Selama ini, konstruksi dan wacana pemberitaan beberapa media “arus utama” sudah terlampau “rusak” dan sarat dengan kepentingan kelompok politik tertentu. Pilihan-pilihan politik di luar “status quo” didesain sedemikian rupa, sehingga sesaat nampak seakan tidak ada pilihan lain lagi. Harus diakui bahwa wacana yang dibangun ini cukup menyeret nalar pembaca—meski tidak sepenuhnya berhasil—untuk percaya atas pesan “politis” bahwa mencari alternatif pemimpin di luar gubernur Jakarta hari ini adalah sia-sia.
Kritik media atas kinerja gubernur juga seadanya. Tidak ada pemberitaan sebanyak promosi atas klaim prestasinya. Tidak jarang promosi atas klaim keberhasilan kinerja “status quo” ini dibuat sedemikian dramatis. Sebaliknya terhadap kinerja yang buruk, tidak terlihat. Bahkan, kebijakan gubernur yang sarat dengan kekerasan dan penuh dengan pelanggaran atas HAM-pun dikonstruksi sedemikian rupa agar publik melihatnya sebagai sebuah “jalan kebaikan”.
Keberpihakan media yang begitu telanjang ini bisa dilihat dalam banyak hal, termasuk bagaimana media mendesain pemberitaan mengenai calon-calon alternatif di luar “status quo”: Ahok. Yang banyak disorot dan ditampilkan adalah kumpulan “bakal calon lelucon”, sebut saja AD (seorang artis), misalnya.
Desain ekplorasi pemberitaan bukan sungguh-sungguh hendak dilakukan dalam rangka mencari alternatif di luar Ahok, sebagaimana dahulu media pernah ramai melakukan pencarian alternatif di luar Foke. Sebaliknya, desain pemberitaan sejenis itu senggaja dibuat oleh media propaganda agar nalar publik kian diajak mengukuhkan bahwa “status quo” adalah tetap yang terbaik. Narasi pemberitaan sejenis juga dilakukan terhadap bakal calon lainnya.

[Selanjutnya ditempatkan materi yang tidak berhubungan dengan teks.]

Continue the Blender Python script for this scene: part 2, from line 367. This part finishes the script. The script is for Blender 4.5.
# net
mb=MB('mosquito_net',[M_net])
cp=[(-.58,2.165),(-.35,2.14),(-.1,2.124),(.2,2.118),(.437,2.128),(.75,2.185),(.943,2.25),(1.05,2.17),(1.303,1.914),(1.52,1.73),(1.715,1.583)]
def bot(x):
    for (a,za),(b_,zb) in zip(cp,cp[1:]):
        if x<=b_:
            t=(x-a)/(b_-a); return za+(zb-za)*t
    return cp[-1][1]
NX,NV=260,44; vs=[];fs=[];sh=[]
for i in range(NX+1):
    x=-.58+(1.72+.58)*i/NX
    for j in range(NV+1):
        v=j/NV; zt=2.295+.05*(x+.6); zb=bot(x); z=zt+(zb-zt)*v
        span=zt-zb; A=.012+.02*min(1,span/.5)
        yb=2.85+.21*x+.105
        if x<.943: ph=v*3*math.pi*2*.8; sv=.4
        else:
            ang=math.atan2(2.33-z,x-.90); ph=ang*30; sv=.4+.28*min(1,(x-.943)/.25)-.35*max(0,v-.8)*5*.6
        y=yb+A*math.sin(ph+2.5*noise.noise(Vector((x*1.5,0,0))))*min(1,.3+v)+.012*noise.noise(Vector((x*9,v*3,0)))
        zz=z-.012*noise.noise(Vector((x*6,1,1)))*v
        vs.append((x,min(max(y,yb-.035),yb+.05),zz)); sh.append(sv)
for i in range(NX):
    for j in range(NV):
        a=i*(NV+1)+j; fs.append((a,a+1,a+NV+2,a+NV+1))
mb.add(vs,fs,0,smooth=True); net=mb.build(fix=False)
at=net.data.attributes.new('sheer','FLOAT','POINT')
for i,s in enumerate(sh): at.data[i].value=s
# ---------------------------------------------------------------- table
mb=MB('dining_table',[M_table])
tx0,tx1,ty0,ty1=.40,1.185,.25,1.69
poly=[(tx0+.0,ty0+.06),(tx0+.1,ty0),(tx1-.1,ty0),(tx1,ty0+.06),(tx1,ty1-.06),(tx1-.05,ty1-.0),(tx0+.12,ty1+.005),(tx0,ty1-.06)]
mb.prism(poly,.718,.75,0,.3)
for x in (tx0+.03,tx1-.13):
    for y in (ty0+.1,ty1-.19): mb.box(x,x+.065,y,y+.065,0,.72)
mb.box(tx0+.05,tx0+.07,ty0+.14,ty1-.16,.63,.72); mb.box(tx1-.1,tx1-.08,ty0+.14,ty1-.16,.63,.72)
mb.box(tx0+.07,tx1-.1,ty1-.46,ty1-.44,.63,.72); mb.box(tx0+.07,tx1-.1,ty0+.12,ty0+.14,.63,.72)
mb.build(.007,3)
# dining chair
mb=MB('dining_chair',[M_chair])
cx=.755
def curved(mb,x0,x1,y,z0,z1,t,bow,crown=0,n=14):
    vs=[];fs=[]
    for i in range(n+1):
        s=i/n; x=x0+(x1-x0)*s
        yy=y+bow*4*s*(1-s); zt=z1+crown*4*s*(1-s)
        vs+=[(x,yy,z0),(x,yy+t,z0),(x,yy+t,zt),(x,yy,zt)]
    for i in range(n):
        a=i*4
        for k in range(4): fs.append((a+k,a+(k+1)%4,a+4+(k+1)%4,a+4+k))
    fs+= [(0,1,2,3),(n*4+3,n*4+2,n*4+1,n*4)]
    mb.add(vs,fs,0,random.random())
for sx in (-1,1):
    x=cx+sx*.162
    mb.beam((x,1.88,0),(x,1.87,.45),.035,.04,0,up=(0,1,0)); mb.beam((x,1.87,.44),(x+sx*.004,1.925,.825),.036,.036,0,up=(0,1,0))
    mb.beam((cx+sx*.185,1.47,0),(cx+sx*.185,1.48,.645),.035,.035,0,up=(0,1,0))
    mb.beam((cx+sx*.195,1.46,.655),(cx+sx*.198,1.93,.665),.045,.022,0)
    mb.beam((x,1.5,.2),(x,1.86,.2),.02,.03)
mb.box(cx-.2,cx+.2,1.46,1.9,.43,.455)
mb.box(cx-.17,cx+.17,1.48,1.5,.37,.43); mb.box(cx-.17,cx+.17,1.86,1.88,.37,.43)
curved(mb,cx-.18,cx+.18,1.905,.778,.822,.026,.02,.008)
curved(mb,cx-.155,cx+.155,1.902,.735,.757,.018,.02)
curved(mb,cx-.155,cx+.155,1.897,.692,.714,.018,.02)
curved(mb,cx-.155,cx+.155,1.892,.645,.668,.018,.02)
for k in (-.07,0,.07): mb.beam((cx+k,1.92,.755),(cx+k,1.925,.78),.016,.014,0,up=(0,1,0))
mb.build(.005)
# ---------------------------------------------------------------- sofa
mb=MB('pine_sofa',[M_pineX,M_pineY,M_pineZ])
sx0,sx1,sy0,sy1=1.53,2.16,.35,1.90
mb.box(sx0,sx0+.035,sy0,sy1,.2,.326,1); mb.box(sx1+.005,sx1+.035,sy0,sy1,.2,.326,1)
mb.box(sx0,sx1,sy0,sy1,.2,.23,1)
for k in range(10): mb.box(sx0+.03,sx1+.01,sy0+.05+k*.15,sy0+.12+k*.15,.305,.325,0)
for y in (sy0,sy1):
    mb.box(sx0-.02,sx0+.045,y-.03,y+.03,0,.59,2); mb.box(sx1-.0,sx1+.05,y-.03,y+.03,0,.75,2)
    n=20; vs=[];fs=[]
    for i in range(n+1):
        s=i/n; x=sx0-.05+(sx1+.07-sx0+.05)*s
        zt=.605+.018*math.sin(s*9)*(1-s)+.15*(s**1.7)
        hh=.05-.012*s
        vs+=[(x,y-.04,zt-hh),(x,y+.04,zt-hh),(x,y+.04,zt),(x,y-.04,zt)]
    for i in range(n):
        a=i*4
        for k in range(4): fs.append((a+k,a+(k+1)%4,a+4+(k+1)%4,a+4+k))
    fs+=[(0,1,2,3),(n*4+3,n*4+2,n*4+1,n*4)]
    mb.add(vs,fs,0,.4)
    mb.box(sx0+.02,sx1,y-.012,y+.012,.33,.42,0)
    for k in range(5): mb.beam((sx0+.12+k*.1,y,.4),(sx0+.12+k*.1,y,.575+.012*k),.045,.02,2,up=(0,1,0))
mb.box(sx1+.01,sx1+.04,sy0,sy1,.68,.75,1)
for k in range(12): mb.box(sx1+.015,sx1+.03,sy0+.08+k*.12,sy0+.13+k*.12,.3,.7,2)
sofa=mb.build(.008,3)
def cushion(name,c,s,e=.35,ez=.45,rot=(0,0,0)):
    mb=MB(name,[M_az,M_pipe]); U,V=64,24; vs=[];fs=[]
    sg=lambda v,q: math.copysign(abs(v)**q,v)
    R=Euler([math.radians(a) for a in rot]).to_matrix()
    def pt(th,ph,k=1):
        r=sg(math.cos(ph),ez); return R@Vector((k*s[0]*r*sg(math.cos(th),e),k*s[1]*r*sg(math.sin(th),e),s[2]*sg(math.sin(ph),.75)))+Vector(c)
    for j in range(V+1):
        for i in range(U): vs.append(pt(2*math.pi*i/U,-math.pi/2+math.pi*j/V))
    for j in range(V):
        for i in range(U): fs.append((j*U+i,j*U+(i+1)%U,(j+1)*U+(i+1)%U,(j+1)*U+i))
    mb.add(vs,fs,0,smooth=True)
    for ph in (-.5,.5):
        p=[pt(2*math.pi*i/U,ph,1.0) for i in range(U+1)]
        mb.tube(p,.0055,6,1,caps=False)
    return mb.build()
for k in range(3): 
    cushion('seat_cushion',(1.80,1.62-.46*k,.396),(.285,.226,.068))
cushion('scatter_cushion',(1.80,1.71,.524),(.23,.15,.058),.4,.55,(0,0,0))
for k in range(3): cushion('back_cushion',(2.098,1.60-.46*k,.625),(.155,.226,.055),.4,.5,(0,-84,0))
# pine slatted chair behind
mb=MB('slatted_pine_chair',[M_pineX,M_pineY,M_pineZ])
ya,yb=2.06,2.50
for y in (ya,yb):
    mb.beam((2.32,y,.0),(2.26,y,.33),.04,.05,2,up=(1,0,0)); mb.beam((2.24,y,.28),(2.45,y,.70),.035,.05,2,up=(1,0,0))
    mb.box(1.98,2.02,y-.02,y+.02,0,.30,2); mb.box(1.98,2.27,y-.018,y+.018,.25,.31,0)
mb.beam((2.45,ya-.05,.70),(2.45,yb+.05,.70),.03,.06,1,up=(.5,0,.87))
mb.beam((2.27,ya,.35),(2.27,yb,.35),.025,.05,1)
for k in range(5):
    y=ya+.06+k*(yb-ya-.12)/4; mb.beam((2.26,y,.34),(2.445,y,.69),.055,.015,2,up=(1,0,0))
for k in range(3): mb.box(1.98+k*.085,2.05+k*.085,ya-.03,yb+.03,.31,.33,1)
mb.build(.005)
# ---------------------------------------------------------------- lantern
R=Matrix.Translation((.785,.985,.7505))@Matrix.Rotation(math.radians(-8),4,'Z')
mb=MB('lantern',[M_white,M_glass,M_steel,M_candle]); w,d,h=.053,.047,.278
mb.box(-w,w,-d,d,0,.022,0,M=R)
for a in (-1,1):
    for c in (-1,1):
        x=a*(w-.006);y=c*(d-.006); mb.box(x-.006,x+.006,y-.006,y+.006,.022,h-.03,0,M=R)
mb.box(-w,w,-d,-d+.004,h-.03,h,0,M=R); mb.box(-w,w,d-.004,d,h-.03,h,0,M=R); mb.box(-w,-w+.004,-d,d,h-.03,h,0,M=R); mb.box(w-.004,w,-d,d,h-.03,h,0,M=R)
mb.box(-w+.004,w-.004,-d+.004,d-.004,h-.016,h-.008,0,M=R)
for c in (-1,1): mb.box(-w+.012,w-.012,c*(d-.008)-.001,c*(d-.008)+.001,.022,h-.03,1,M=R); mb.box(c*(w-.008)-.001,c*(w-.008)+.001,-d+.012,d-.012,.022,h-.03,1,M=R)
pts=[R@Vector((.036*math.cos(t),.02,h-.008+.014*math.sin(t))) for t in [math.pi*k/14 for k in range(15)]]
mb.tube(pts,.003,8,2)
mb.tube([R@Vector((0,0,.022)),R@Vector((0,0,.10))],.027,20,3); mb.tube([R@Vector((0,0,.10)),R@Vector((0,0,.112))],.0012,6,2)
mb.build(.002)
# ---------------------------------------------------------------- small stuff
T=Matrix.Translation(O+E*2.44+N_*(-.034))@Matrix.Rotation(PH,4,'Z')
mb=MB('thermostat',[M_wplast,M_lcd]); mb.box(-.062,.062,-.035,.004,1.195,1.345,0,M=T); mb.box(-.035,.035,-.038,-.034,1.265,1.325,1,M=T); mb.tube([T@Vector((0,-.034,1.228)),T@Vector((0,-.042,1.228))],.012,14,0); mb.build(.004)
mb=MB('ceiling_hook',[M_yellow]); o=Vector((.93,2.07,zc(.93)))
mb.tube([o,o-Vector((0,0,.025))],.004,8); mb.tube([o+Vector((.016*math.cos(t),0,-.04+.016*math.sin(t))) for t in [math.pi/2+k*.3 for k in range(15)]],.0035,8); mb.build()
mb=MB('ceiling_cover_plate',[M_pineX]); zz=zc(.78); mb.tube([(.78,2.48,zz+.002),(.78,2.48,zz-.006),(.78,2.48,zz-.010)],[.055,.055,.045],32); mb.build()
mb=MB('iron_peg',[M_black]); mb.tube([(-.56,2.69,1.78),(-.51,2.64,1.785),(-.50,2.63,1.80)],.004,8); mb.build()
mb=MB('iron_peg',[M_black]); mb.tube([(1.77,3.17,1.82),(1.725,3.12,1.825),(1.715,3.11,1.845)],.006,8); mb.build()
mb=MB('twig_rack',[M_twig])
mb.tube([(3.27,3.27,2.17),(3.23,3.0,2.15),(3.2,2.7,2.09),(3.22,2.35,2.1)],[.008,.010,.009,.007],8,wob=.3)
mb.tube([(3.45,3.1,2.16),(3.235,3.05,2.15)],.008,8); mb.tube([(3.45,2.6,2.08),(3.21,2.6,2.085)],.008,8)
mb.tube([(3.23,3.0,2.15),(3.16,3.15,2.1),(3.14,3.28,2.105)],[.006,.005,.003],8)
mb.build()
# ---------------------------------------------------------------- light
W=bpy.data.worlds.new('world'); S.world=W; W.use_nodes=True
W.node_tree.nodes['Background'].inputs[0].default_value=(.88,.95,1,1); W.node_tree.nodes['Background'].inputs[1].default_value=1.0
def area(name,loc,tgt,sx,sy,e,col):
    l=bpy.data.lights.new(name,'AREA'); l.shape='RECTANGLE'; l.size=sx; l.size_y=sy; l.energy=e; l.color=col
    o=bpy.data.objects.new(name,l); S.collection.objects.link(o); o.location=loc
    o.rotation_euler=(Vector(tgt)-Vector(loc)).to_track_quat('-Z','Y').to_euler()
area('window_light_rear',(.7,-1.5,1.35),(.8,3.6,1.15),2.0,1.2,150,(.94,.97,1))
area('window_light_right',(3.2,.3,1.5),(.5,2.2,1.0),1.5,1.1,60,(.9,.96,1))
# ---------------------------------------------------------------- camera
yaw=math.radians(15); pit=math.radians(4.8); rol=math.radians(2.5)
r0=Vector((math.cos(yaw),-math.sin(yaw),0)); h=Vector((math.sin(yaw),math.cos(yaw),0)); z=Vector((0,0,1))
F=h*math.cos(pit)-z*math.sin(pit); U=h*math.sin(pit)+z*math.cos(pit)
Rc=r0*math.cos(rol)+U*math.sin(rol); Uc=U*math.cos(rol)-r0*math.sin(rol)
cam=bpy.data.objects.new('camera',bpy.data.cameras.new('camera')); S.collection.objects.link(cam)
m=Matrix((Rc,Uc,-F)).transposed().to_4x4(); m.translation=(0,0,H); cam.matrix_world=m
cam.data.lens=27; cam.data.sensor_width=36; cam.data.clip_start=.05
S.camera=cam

Sebaliknya, ekplorasi dan pemberitaan terhadap bakal calon yang potensial dan memiliki gagasan-gagasan bagus melawan “status quo” tidak disentuh sama sekali.
Akibatnya, publik “pembaca korban media” ini tidak sepenuhnya memiliki banyak referensi dalam membaca dinamika politik dan perkembangan pembangunan Jakarta hari ini. Apalagi, jika mereka bukan penghuni DKI Jakarta, serta bukan pula tergolong orang yang aktif dan peduli dengan kehidupan sosial sehari-hari—pola laku kelas menengah “ngehek”.
Terhadap komentar kelompok kelas menengah “ngehek”—yang dicirikan “hanya teriak kalau kakinya diijak, dan akan kembali menginjak kalau berkuasa—serta kelompok “korban media” sebaiknya dilihat secara bijak, tidak diterima begitu saja.
Lalu apakah Kang Emil perlu maju pada Pilkada DKI Jakarta? Peluang untuk itu mestinya terbuka bagi siapa pun, termasuk Kang Emil. Meski demikian, beberapa catatan ini mungkin perlu sebagai pertimbangan.
Bagi penulis, silahkan saja Kang Emil mengajukan diri jika secara pribadi memang memiliki beban untuk memperbaiki kondisi kehidupan dan tatanan buruk warga Jakarta hari ini. Alasan-alasan etis mengenai belum selesai massa jabatan, bukan lagi hal pokok. Begitu juga dengan banyak komentar terkait perlunya orang baik disebar di seluruh Indonesia, juga sesungguhnya berlebihan jika itu dipakai untuk menghadang Kang Emil untuk ke Jakarta.